Berner Komponist Klaus Cornell gestorbenEr destillierte Klänge aus den Mythen von Indianerstämmen
Der Berner Komponist und Dirigent war ein experimentierfreudiger Suchender, der sich nicht von Modeströmungen leiten liess. Nun ist er 88-jährig in Konstanz gestorben.

«Das Leben auf Wanderschaft» lautete der Titel eines seiner Werke. 1994 wurde es in Salzburg erfolgreich uraufgeführt. Klaus Cornell, der gebürtige Berner, lebte damals in den USA, wo er sich von 1994 bis 2000 als freischaffender Komponist und Dirigent des Yaquina Orchestra niedergelassen hatte. Wie sein umfangreiches Werk so passte auch er in keine Schublade. Cornell war ein Individualist, ein Reisender und Suchender – im Leben und in der Musik. Beispielhaft zeigt dies die Doppel-CD, die letzte, die zu seinem 70. Geburtstag beim Musikverlag Müller & Schade erschienen ist.
Der Tonträger offenbart Cornell als begnadeten Erzähler, der seine klanglichen Inspirationen überall – in der Fantasie und im Alltag – findet: In «Oregon Trail» destilliert er Klänge aus der Einsamkeit und den Mythen der im Küstengebiet Oregons beheimateten Indianerstämme. Und im «Notebook for Strings» öffnete er ein imaginäres Fahrtenbuch, in dem er historische und geografische Bezüge mit persönlich gefärbten Reflexionen verknüpft. Cornell war ein Meister bildhafter Tondichtungen. Seine klangfarbige Musik löste Emotionen und immer wieder Begeisterung aus. Auch in Bern: Die Uraufführung von «Tcha-Ti-Man-Wi» durch das Berner Symphonie-Orchester und den Posaunisten Stanley Clark als Solist wurde für den Komponisten zum umjubelten Heimspiel.
Ein Romantiker, der nie stehen blieb
In seiner musikalischen Neugierde und Kreativität zeigte sich Klaus Cornell offen, doch beständig. Wie ein Maler seine Leinwand im immer gleichen Ritual mit einer Grundfarbe vorbereitet, so ging er bei der Inszenierung seiner Kompositionen vor, die ebenso sinnlich-suggestiv klingen konnten oder mit einem heiter-ironischen Unterton. Gern liess der Tonschöpfer in seinen Werken die Streicher einen ruhelosen Klangstrom in unterschiedlichen Texturen auslegen und zog dann daraus feinste Melodien, kokette Pizzicato-Liedchen oder charakterstarke Soli. Stehen geblieben ist der Romantiker Cornell aber nicht. Der Berner war experimentierfreudig und liess sich in seinem umfangreichen Werk – er schrieb Konzerte, Kammermusik, Oratorien, Ballette und Opern – auch von Geräuschballungen inspirieren. Dass er auch elektronische Klangerzeugungen in seine Kompositionen einbaute, hatte einen guten Grund: Cornell brachte in den 1970er-Jahren aus Hamburg einen Synthesizer mit – den ersten in der Schweiz.

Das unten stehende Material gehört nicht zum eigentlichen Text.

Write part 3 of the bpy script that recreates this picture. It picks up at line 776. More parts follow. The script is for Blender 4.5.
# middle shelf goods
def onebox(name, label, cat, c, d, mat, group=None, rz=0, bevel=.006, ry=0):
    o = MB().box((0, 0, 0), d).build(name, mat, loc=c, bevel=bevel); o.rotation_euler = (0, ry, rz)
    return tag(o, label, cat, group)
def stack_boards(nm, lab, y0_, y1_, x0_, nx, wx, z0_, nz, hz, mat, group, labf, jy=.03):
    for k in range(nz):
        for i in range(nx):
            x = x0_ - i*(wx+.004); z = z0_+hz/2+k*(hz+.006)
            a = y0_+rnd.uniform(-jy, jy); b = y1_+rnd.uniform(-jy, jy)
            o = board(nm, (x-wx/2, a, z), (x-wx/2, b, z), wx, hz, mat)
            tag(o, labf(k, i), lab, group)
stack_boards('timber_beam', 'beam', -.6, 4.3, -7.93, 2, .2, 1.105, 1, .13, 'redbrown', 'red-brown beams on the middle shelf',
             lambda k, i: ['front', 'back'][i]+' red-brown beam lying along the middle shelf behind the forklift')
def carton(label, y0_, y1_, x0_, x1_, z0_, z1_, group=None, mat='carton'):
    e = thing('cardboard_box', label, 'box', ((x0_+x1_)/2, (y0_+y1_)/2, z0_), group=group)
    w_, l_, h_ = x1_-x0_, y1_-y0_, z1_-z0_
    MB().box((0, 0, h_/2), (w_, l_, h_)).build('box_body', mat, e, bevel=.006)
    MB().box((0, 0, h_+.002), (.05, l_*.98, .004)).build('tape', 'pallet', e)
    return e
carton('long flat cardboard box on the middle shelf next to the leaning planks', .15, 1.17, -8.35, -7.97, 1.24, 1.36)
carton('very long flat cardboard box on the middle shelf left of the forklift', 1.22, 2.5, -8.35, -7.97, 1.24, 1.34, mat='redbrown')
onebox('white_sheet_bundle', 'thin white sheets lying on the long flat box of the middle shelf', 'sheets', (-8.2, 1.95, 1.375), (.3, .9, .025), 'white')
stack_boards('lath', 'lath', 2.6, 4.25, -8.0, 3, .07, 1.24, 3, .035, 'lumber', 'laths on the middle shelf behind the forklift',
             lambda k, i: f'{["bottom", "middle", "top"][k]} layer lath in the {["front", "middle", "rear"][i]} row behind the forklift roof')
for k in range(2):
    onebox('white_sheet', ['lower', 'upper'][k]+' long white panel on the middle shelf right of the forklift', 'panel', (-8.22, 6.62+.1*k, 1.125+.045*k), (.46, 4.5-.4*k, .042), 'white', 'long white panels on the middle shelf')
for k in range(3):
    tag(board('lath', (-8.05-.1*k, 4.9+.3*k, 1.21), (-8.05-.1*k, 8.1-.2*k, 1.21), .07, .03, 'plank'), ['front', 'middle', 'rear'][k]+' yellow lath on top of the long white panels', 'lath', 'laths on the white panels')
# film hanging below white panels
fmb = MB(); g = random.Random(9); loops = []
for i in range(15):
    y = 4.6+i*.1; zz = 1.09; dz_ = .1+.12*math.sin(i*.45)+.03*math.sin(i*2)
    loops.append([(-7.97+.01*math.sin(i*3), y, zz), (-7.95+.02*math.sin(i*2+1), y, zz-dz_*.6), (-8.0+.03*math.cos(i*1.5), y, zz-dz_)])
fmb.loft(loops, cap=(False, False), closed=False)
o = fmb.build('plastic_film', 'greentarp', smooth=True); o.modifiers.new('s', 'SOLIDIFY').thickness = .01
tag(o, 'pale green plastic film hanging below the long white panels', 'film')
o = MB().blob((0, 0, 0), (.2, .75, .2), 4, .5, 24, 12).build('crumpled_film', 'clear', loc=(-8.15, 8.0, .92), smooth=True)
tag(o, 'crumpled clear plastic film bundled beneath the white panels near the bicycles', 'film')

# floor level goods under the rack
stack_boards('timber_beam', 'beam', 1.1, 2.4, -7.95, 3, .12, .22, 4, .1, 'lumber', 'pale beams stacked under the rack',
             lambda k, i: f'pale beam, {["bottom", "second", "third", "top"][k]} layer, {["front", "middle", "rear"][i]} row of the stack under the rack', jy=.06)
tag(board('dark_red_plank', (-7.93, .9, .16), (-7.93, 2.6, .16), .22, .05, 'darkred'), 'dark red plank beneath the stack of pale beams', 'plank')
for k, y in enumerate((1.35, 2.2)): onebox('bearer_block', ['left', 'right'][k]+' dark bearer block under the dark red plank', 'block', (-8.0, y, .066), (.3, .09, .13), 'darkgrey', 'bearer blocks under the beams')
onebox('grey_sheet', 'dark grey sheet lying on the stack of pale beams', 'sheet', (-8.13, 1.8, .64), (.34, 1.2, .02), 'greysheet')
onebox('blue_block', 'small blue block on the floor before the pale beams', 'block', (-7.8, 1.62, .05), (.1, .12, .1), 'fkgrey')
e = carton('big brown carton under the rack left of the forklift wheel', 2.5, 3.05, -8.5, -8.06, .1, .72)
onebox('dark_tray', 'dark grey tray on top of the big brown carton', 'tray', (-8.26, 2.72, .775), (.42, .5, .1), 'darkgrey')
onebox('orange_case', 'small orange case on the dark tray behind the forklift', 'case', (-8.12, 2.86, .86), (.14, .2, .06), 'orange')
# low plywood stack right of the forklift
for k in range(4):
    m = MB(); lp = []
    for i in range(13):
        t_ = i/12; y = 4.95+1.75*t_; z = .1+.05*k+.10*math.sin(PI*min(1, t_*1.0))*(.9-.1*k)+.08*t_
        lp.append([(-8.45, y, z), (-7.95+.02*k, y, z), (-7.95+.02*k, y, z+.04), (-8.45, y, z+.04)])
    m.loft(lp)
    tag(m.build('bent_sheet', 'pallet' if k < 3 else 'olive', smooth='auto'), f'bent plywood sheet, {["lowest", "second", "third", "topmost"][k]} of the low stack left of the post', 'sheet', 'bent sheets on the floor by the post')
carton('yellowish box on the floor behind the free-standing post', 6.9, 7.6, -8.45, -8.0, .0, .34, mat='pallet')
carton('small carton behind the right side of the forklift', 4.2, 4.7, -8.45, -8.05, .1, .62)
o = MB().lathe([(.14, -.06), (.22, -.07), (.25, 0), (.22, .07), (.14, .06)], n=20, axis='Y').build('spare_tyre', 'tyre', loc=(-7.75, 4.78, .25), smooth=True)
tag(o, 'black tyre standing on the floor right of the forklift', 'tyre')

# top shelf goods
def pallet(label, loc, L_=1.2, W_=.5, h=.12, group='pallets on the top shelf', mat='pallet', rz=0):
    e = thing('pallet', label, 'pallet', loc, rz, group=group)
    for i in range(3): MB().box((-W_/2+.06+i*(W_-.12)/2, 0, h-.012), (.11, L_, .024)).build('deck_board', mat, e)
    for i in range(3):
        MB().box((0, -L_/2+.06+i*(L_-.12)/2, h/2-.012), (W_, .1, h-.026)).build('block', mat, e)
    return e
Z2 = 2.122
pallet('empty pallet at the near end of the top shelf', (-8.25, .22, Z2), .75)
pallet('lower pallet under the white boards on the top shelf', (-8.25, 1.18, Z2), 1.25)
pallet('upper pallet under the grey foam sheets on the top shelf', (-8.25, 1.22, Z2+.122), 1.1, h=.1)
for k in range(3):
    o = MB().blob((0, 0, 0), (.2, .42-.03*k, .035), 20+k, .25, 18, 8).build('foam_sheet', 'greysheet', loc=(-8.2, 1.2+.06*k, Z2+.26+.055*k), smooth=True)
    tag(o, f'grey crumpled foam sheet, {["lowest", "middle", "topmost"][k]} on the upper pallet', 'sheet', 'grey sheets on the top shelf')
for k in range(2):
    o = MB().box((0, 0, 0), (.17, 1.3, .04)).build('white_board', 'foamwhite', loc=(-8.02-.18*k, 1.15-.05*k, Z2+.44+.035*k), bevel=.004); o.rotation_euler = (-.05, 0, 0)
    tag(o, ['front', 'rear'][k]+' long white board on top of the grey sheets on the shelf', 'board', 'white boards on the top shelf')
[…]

«Cornell brachte in den 1970er-Jahren aus Hamburg einen Synthesizer mit – den ersten in der Schweiz.»
Studiert hat Klaus Cornell am Konservatorium und an der Universität Bern, später auch am Mozarteum Salzburg (unter anderem bei Sandor Veress). 1955 wurde er mit dem Österreichischen Staatspreis ausgezeichnet. Bis 1960 war er Kapellmeister und Schauspielkomponist in Basel und Hamburg. Von 1961 bis 1983 arbeitete er beim Schweizer Radio, dirigierte die Berner Radio-Oper und das Kammerensemble sowie das Radio-Sinfonie-Orchester. Er leitete das Orchestre de Chambre Romand de Bern und prägte als Dirigent während 16 Jahren das Schweizer Jugend-Sinfonie-Orchester. Seine letzten Lebensjahre lebte und arbeitete er in München und Konstanz. Dort ist Klaus Cornell am 12. März – wie erst jetzt bekannt geworden ist – im Alter von 88 Jahren verstorben.